Set down each line from the one containing "The Blender Python" to the one containing "return p.x, p.z", inclusive, exactly as written and with nothing further.

_ _ _ _

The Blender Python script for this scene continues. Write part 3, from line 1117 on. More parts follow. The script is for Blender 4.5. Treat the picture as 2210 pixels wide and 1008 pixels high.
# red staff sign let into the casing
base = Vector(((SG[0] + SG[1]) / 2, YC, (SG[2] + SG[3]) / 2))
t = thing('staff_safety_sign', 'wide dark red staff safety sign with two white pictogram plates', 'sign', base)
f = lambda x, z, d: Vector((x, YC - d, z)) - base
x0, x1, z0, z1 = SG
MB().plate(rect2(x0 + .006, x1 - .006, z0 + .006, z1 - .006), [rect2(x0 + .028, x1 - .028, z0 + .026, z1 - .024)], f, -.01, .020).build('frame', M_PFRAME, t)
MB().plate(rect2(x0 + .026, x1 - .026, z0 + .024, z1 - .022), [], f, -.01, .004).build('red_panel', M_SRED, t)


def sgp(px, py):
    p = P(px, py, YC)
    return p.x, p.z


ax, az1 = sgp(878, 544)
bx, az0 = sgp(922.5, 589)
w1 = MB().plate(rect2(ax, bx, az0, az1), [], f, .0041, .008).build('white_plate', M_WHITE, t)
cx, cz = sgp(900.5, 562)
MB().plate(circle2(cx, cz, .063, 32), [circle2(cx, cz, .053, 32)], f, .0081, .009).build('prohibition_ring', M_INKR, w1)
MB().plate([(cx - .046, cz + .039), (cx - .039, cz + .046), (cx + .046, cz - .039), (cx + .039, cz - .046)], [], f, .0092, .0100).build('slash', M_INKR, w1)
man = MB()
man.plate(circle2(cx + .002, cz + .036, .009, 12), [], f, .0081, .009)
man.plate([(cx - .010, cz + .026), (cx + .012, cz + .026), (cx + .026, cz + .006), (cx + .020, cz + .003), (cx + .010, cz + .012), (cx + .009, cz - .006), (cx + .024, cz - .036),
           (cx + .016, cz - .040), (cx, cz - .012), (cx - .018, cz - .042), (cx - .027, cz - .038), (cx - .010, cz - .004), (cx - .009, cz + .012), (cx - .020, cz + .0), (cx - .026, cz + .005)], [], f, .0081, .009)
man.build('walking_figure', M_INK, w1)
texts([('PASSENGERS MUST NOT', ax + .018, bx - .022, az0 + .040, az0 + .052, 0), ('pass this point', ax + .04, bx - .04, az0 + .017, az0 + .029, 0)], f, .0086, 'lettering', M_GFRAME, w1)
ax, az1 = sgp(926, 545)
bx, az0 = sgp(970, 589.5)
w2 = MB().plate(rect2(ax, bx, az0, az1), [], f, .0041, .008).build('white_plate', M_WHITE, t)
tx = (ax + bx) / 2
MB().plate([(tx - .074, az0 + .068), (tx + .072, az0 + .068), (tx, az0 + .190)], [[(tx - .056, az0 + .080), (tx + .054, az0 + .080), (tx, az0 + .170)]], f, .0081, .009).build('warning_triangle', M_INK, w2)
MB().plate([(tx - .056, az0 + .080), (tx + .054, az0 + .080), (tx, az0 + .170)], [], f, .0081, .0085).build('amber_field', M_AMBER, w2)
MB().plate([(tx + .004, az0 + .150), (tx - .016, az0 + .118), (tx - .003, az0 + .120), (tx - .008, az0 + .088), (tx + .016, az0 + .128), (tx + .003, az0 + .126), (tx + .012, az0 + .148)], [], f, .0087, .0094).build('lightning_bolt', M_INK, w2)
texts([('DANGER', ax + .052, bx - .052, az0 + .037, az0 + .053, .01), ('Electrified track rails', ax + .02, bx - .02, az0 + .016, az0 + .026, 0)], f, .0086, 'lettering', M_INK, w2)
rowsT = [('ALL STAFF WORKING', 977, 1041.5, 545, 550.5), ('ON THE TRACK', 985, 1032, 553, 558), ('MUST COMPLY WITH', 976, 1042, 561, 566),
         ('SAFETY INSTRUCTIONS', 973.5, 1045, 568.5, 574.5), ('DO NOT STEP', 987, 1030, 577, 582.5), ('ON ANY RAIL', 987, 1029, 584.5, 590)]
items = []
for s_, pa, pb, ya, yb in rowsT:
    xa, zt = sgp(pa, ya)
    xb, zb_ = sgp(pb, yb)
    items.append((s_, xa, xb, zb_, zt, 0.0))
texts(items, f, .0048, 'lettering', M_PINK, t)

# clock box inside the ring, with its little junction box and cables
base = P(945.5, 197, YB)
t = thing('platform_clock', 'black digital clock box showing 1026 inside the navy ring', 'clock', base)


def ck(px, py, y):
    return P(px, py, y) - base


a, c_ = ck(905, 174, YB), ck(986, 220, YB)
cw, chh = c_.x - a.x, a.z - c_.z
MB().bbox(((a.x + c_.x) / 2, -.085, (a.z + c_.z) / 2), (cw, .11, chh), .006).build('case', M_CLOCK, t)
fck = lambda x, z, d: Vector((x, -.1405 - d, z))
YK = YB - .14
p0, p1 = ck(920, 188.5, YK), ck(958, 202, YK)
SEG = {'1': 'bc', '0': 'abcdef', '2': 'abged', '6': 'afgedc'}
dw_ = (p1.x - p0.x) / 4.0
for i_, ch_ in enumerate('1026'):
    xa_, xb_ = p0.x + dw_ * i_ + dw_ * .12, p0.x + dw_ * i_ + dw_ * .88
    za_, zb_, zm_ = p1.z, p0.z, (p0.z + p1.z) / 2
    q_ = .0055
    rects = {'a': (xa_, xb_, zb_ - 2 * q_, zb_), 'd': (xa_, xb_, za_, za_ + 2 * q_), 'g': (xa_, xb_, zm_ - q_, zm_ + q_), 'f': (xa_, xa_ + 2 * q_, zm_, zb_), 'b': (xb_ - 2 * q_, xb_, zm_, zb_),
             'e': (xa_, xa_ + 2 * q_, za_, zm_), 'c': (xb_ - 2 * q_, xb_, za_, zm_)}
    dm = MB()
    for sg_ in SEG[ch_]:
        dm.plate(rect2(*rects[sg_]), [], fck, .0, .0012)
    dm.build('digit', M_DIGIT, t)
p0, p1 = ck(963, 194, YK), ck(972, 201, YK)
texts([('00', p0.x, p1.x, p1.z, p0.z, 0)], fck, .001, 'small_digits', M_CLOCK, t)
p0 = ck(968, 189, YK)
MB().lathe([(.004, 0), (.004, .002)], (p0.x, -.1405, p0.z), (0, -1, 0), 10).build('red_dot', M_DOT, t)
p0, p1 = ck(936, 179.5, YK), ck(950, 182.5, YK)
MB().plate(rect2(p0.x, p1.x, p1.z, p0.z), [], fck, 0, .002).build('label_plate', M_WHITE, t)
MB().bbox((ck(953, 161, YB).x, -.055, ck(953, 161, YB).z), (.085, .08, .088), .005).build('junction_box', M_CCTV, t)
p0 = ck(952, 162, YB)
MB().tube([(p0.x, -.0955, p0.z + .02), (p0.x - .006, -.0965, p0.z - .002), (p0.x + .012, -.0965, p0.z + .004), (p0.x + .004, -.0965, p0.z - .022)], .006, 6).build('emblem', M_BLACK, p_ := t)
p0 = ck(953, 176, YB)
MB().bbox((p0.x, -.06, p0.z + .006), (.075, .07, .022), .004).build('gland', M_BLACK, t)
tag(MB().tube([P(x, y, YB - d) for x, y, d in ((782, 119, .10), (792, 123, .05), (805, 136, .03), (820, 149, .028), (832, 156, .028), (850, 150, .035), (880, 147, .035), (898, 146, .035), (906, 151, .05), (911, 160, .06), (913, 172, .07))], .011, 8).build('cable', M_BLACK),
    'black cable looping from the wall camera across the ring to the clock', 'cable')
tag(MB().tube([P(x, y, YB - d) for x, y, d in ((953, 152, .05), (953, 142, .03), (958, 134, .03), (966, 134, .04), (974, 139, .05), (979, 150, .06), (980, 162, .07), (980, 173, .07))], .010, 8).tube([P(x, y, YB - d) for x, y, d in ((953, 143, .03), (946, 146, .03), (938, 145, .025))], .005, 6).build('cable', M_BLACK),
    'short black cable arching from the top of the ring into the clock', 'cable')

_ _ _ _

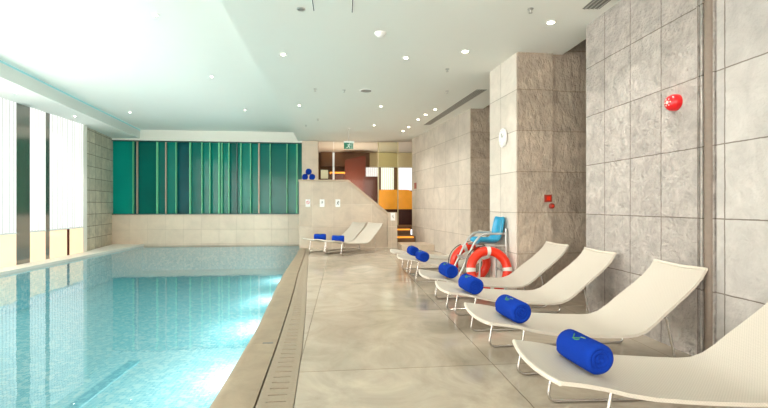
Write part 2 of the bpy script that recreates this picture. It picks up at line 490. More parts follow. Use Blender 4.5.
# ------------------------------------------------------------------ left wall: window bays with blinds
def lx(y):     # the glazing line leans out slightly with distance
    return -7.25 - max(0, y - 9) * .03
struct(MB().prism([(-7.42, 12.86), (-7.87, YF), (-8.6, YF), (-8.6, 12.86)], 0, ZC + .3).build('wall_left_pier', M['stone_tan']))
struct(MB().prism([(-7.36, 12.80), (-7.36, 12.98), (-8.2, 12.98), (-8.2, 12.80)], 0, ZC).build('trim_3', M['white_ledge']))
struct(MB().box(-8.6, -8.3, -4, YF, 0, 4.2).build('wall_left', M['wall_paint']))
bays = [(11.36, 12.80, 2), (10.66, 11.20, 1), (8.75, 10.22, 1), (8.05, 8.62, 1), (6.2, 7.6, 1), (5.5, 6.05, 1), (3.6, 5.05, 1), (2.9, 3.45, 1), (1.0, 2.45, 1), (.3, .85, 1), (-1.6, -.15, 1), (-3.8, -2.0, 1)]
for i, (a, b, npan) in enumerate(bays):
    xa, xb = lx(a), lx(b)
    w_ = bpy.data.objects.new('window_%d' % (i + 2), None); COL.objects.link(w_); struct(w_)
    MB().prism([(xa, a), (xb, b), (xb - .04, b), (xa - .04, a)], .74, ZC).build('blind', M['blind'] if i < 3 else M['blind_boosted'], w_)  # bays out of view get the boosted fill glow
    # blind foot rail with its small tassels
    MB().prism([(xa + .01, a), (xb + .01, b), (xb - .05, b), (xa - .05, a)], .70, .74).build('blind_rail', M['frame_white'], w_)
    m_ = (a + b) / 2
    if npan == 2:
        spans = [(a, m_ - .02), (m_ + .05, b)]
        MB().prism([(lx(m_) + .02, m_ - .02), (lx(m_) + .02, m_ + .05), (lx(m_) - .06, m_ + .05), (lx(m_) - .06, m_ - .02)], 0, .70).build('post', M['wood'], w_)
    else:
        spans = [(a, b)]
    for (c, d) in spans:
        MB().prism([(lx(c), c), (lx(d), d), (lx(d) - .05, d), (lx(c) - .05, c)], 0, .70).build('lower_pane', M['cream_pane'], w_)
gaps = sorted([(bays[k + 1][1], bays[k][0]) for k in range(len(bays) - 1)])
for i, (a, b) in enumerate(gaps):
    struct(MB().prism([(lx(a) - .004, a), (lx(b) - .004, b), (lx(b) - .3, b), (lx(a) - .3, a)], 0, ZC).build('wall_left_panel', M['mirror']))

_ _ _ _

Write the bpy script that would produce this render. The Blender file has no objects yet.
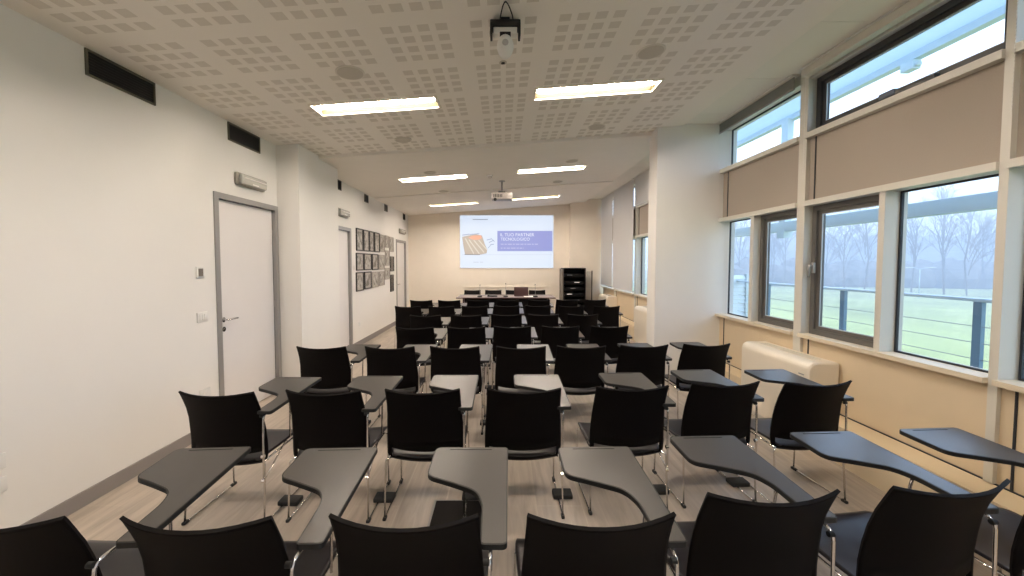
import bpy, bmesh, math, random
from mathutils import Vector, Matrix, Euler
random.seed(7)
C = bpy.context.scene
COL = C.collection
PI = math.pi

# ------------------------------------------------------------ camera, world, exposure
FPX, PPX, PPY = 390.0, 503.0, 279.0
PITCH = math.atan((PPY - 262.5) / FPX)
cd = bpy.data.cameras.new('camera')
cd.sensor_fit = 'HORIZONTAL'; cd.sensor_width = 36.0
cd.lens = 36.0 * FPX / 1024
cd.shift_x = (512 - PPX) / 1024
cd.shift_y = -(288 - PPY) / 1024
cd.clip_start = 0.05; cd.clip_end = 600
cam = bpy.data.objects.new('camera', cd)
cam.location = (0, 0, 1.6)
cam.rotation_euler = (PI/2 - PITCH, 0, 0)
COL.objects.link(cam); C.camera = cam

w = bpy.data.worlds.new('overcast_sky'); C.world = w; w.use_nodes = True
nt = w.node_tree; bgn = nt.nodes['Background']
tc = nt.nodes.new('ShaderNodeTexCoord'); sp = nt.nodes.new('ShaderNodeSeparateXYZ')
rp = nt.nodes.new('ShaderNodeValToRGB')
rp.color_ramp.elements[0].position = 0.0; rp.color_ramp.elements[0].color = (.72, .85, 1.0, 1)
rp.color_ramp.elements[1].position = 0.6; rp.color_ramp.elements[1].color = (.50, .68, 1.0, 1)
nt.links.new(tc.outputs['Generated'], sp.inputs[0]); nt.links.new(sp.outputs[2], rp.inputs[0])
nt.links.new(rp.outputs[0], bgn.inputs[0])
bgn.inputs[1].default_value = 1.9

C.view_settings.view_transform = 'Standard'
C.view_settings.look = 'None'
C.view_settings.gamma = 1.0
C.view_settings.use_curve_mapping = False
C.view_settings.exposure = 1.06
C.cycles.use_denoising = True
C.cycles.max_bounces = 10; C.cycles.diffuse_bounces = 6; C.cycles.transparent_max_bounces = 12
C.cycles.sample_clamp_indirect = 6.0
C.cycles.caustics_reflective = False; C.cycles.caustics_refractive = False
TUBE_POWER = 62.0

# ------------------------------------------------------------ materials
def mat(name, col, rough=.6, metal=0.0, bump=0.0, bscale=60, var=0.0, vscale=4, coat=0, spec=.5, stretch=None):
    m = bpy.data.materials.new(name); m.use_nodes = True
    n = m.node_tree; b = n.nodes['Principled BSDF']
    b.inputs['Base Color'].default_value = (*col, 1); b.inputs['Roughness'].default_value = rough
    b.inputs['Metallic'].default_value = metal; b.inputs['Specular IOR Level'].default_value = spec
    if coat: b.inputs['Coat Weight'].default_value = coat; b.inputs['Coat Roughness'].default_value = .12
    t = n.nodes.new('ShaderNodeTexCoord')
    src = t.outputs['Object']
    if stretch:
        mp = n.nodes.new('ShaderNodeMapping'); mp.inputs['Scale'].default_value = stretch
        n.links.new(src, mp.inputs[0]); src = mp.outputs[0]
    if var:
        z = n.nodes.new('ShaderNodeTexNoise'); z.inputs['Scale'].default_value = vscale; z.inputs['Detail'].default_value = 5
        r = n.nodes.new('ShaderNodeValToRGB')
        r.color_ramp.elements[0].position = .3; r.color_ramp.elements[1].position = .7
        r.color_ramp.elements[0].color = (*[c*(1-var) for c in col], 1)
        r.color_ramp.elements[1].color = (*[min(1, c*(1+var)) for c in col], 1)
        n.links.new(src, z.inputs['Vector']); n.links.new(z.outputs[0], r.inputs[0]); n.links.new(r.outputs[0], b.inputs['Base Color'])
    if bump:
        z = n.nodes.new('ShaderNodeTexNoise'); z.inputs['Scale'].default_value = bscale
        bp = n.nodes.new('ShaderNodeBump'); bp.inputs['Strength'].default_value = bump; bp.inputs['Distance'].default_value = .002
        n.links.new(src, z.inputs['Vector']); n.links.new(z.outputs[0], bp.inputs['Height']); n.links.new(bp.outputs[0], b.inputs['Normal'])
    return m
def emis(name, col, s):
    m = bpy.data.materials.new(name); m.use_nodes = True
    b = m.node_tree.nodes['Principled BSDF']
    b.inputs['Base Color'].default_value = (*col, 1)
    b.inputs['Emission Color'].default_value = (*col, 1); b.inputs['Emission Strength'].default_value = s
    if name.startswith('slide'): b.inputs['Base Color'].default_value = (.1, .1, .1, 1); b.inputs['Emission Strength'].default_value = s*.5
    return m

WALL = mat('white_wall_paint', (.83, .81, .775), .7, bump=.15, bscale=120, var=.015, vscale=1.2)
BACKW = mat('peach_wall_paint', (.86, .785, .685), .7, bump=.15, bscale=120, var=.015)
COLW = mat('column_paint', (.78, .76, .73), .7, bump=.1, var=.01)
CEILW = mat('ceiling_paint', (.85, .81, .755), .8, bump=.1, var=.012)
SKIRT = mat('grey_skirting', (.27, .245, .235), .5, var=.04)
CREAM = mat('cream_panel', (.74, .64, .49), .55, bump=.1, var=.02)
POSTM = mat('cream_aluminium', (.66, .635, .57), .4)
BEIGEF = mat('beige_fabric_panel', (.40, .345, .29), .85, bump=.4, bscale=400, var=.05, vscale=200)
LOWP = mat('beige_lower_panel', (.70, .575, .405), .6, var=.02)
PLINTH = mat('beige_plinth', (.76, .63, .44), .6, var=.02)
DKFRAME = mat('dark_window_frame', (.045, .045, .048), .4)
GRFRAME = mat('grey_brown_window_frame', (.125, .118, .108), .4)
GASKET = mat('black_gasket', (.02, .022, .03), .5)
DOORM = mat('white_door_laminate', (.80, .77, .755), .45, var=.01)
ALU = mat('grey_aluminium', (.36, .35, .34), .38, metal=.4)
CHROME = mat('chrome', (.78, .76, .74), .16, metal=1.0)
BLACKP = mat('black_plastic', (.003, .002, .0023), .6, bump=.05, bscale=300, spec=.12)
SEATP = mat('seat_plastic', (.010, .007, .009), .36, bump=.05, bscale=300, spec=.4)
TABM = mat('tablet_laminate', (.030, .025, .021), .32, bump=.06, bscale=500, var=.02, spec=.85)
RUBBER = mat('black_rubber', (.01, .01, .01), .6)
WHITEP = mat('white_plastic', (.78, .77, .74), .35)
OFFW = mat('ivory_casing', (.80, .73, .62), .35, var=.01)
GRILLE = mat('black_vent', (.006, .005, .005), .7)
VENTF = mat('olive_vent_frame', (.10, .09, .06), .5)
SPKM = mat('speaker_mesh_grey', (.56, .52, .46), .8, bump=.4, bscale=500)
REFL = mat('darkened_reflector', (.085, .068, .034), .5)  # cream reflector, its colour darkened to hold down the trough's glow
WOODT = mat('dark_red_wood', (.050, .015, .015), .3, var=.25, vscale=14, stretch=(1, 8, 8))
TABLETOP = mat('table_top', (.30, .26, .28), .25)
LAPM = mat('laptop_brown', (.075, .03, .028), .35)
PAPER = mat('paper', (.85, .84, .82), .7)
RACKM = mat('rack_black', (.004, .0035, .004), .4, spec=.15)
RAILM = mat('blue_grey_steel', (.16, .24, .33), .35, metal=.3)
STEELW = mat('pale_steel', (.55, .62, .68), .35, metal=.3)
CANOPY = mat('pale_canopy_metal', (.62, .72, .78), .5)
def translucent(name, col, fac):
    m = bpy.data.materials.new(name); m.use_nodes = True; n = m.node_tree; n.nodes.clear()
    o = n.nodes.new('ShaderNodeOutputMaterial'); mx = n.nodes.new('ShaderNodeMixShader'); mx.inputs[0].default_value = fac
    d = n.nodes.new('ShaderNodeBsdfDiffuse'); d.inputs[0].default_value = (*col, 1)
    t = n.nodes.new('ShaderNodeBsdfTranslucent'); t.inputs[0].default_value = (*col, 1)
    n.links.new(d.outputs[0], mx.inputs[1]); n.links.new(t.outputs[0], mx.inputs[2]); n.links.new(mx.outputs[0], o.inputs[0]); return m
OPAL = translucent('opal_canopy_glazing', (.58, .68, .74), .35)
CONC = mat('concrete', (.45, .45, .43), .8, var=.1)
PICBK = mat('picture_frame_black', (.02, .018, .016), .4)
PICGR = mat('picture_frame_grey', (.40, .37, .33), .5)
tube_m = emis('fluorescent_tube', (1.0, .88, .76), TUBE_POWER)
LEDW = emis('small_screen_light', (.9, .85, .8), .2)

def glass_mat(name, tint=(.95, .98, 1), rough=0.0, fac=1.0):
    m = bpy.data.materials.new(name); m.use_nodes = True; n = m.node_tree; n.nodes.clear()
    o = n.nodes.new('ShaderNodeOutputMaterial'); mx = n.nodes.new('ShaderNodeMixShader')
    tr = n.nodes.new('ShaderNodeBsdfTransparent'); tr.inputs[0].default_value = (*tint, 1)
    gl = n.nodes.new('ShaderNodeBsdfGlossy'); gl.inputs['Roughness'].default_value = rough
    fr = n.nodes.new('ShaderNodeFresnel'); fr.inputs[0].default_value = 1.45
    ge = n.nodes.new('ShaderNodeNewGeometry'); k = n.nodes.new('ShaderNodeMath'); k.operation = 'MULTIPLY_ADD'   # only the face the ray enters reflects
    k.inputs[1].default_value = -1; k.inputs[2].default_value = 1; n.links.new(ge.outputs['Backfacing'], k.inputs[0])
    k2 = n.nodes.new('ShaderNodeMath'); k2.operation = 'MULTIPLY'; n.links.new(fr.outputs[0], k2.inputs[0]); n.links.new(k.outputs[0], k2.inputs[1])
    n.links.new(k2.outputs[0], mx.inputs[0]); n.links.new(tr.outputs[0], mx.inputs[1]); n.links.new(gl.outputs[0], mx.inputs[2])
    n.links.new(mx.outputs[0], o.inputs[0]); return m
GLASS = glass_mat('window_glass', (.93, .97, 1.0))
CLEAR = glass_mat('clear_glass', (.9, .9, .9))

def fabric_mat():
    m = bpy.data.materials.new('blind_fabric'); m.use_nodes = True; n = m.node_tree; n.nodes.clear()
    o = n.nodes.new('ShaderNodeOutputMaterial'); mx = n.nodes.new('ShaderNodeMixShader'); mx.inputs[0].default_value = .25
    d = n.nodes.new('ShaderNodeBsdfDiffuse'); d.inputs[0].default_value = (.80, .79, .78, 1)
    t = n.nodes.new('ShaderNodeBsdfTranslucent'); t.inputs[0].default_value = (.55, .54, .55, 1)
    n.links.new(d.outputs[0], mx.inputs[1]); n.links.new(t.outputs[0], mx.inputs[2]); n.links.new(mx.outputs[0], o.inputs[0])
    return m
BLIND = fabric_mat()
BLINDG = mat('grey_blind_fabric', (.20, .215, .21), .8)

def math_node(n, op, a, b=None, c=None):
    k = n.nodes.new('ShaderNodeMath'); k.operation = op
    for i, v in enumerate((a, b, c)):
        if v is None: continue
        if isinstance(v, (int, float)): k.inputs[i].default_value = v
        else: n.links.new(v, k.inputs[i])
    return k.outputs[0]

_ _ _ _

§ **RESULT OF THE TASK**:
The Blender Python script for this scene continues. Write part 3, from line 1117 on. More parts follow. The script is for Blender 4.5. Treat the picture as 2210 pixels wide and 1008 pixels high.
# red staff sign let into the casing
base = Vector(((SG[0] + SG[1]) / 2, YC, (SG[2] + SG[3]) / 2))
t = thing('staff_safety_sign', 'wide dark red staff safety sign with two white pictogram plates', 'sign', base)
f = lambda x, z, d: Vector((x, YC - d, z)) - base
x0, x1, z0, z1 = SG
MB().plate(rect2(x0 + .006, x1 - .006, z0 + .006, z1 - .006), [rect2(x0 + .028, x1 - .028, z0 + .026, z1 - .024)], f, -.01, .020).build('frame', M_PFRAME, t)
MB().plate(rect2(x0 + .026, x1 - .026, z0 + .024, z1 - .022), [], f, -.01, .004).build('red_panel', M_SRED, t)


def sgp(px, py):
    p = P(px, py, YC)
    return p.x, p.z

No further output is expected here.